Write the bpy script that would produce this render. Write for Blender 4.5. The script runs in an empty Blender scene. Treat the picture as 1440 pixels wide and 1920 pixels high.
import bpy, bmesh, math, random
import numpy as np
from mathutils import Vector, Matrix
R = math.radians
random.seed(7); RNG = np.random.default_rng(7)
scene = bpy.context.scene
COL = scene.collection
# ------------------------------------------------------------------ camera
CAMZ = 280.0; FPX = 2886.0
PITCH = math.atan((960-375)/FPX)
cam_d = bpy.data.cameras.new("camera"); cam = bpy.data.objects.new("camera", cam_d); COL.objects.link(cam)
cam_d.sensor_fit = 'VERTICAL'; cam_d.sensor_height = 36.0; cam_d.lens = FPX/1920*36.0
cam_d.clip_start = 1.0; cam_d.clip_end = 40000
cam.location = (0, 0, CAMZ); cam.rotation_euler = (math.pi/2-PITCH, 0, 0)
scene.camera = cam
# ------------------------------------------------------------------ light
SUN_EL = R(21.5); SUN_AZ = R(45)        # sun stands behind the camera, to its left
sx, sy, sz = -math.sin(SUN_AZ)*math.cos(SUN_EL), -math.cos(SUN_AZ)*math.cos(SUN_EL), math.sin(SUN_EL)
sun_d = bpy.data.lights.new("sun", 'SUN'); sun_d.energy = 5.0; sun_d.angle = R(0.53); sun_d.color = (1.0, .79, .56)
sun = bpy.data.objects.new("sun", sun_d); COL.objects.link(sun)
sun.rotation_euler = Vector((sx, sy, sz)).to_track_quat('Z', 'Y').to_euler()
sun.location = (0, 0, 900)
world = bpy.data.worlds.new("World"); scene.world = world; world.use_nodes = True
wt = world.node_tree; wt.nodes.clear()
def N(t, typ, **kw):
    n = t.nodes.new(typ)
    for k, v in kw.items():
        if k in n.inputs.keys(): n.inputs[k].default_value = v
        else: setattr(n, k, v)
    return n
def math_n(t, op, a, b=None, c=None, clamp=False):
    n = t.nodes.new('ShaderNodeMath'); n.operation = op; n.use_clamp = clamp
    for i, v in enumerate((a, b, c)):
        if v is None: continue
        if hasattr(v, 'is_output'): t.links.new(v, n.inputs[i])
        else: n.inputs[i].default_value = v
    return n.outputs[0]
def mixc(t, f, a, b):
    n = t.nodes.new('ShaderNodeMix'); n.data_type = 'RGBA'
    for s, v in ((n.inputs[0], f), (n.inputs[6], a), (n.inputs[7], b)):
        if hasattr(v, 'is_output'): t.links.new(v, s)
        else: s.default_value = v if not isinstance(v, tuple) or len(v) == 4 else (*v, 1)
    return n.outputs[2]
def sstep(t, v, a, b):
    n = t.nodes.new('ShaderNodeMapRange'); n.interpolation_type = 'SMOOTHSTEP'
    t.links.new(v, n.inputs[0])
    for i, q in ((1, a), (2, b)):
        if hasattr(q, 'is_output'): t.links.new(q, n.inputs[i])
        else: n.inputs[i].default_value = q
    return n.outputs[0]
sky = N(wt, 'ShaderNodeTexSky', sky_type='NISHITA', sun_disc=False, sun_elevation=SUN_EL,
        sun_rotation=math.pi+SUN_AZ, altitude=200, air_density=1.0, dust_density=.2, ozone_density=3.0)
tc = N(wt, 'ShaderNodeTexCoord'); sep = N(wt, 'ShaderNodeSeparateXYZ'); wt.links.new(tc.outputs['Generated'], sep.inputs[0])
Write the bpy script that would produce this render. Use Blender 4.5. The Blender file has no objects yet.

Instruction: Every entry should be printed again exactly as it stands.

Answer for this exercise:
Write the bpy script that would produce this render. Write for Blender 4.5. The script runs in an empty Blender scene. Treat the picture as 1440 pixels wide and 1920 pixels high.
import bpy, bmesh, math, random
import numpy as np
from mathutils import Vector, Matrix
R = math.radians
random.seed(7); RNG = np.random.default_rng(7)
scene = bpy.context.scene
COL = scene.collection
# ------------------------------------------------------------------ camera
CAMZ = 280.0; FPX = 2886.0
PITCH = math.atan((960-375)/FPX)
cam_d = bpy.data.cameras.new("camera"); cam = bpy.data.objects.new("camera", cam_d); COL.objects.link(cam)
cam_d.sensor_fit = 'VERTICAL'; cam_d.sensor_height = 36.0; cam_d.lens = FPX/1920*36.0
cam_d.clip_start = 1.0; cam_d.clip_end = 40000
cam.location = (0, 0, CAMZ); cam.rotation_euler = (math.pi/2-PITCH, 0, 0)
scene.camera = cam
# ------------------------------------------------------------------ light
SUN_EL = R(21.5); SUN_AZ = R(45)        # sun stands behind the camera, to its left
sx, sy, sz = -math.sin(SUN_AZ)*math.cos(SUN_EL), -math.cos(SUN_AZ)*math.cos(SUN_EL), math.sin(SUN_EL)
sun_d = bpy.data.lights.new("sun", 'SUN'); sun_d.energy = 5.0; sun_d.angle = R(0.53); sun_d.color = (1.0, .79, .56)
sun = bpy.data.objects.new("sun", sun_d); COL.objects.link(sun)
sun.rotation_euler = Vector((sx, sy, sz)).to_track_quat('Z', 'Y').to_euler()
sun.location = (0, 0, 900)
world = bpy.data.worlds.new("World"); scene.world = world; world.use_nodes = True
wt = world.node_tree; wt.nodes.clear()
def N(t, typ, **kw):
    n = t.nodes.new(typ)
    for k, v in kw.items():
        if k in n.inputs.keys(): n.inputs[k].default_value = v
        else: setattr(n, k, v)
    return n
def math_n(t, op, a, b=None, c=None, clamp=False):
    n = t.nodes.new('ShaderNodeMath'); n.operation = op; n.use_clamp = clamp
    for i, v in enumerate((a, b, c)):
        if v is None: continue
        if hasattr(v, 'is_output'): t.links.new(v, n.inputs[i])
        else: n.inputs[i].default_value = v
    return n.outputs[0]
def mixc(t, f, a, b):
    n = t.nodes.new('ShaderNodeMix'); n.data_type = 'RGBA'
    for s, v in ((n.inputs[0], f), (n.inputs[6], a), (n.inputs[7], b)):
        if hasattr(v, 'is_output'): t.links.new(v, s)
        else: s.default_value = v if not isinstance(v, tuple) or len(v) == 4 else (*v, 1)
    return n.outputs[2]
def sstep(t, v, a, b):
    n = t.nodes.new('ShaderNodeMapRange'); n.interpolation_type = 'SMOOTHSTEP'
    t.links.new(v, n.inputs[0])
    for i, q in ((1, a), (2, b)):
        if hasattr(q, 'is_output'): t.links.new(q, n.inputs[i])
        else: n.inputs[i].default_value = q
    return n.outputs[0]
sky = N(wt, 'ShaderNodeTexSky', sky_type='NISHITA', sun_disc=False, sun_elevation=SUN_EL,
        sun_rotation=math.pi+SUN_AZ, altitude=200, air_density=1.0, dust_density=.2, ozone_density=3.0)
tc = N(wt, 'ShaderNodeTexCoord'); sep = N(wt, 'ShaderNodeSeparateXYZ'); wt.links.new(tc.outputs['Generated'], sep.inputs[0])
Write the bpy script that would produce this render. Use Blender 4.5. The Blender file has no objects yet.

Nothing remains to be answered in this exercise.